Monday, August 11, 2014

Blog Tour - "Froggie" Process

My crit group buddy Marcus Cutler has passed me the illustrator blog tour baton, so here goes:

What am I currently working on?
Right now I am concentrating a picture book proposal that is inspired by fairy tales, but it's a different spin.

How does my work differ from others of its genre?
I tend to get hired for stories that require expressive animal characters.

Why do I write what I write? (or draw what I draw?)
Hey, those stories (and pictures) aren't going to create themselves!

How does my individual writing/illustrating process work?
I'm going to detail the process for a style sample that I recently did for an educational app developer. 

I start with a blue pencil and do a loose drawing of basic shapes. I go over the blue pencil with graphite. Then I scan it in color and knock out the blue underdrawing using Hue/Saturation (cmd-U) as shown below, using the drop-down to target Cyans and Blues. I slide the Lightness all the way over to the right (+100) for each. 

Hue and Saturation (cmd-U)

I set the Layer Blending Mode for the drawings to Multiply. On a Layer underneath the drawing, I paint in the entire background. I usually block in everything with a standard Spatter Brush, then paint in detail and highlights with a custom textured Brush. I block in the frog at 100% Opacity on its own Layer (under the drawing). I carefully go over the shape, using the drawing as a guide. I usually use a brown midtown color. Next I click the "Lock Transparent Pixels" (see below) button on the Layer Panel and paint in the frog. I like to do this so that I don't have to make selections during the painting process. This will give me sharp edges, so I need to make sure to soften some edges later on. 

Here's a snapshot of the Layers:
Layer Panel. You can see that I added a Color Fill Layer to
warm-up the frog color. the Layer Blending Mode is set to
Soft Light (shown above), and I set the Layer Opacity to 45%
(also shown above). Click to enlarge.

I paint in the details and highlights with custom, textured Brushes. I often add a "Multiply" Layer to deepen the shadows (paint cool grays on a Layer set to the Multiply Blending Mode).

In this case I added an "Atmosphere" Layer to push back the background and give a foggy feel to the scene. I add a Color Fill Layer, choose a pale blue-green, then lower the Opacity. Because the frog is on his own Layer, I just have to place the "Atmosphere" Layer below the froggie Layer. 

I always add a "Top" Layer to paint over some of the drawing, redraw certain areas, and add highlights. 
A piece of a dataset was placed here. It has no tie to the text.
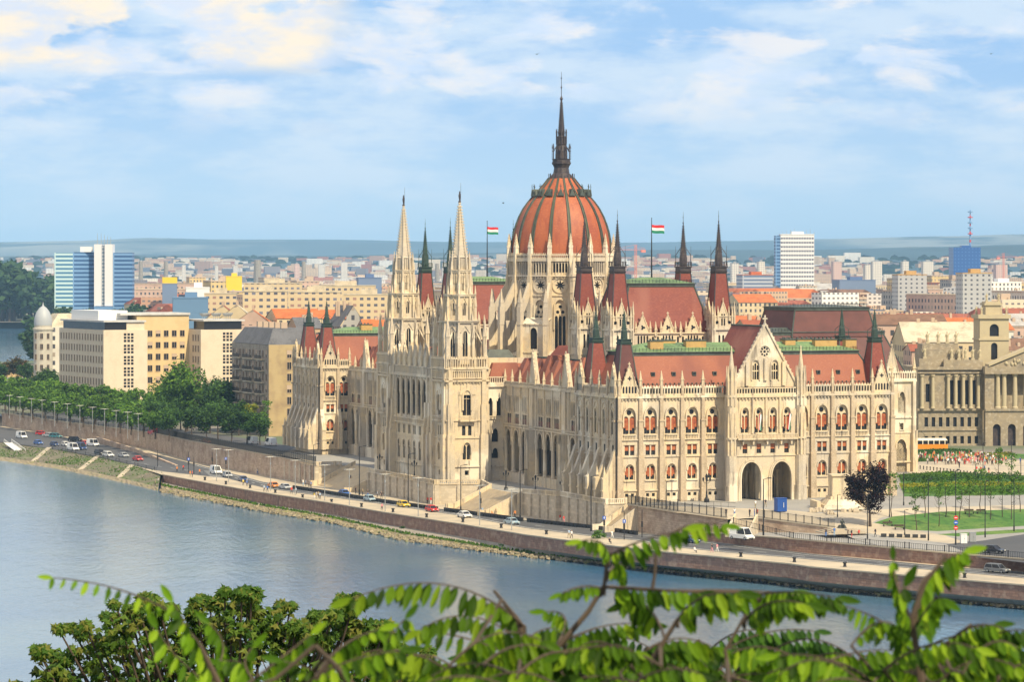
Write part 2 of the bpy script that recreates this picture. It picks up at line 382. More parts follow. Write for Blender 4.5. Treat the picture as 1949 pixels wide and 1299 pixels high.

I used a "Color Fill" Layer filled with a warm green-yellow to brighten up the frog. I tried different Layer Blending Modes but decided on "Soft Light."

Here's the final:
The final piece. Click to embiggen.
Animated process:

Here's a detail:
Detail. Click to enlarge.

I mostly use Brushes from my two collections: Wet and Dry Media. These are the ones that I used the most in this illustration:
These are from my Brush collections. Info is on the right sidebar.

Who are you are passing the interview to?

Next up is another buddy from our SCBWI crit group, Helena Juhasz. Please click here for her post. She writes: "I am a children's book author-illustrator with a soft-spot for young children's graphic novels and picture books. I am also the Illustrator Co-ordinator for SCBWI Canada West. I love writing stories and following the characters into their worlds, through layers of paper, pencil and paint."


Moira Munro said...

Thanks Dave! I'm going to try and remember the "Lock the transparent pixels" tip next time I paint.

David Opie said...

Moira, "locking transparent pixels" is a useful technique that will lessen your need to make selections as you paint. Give it a try!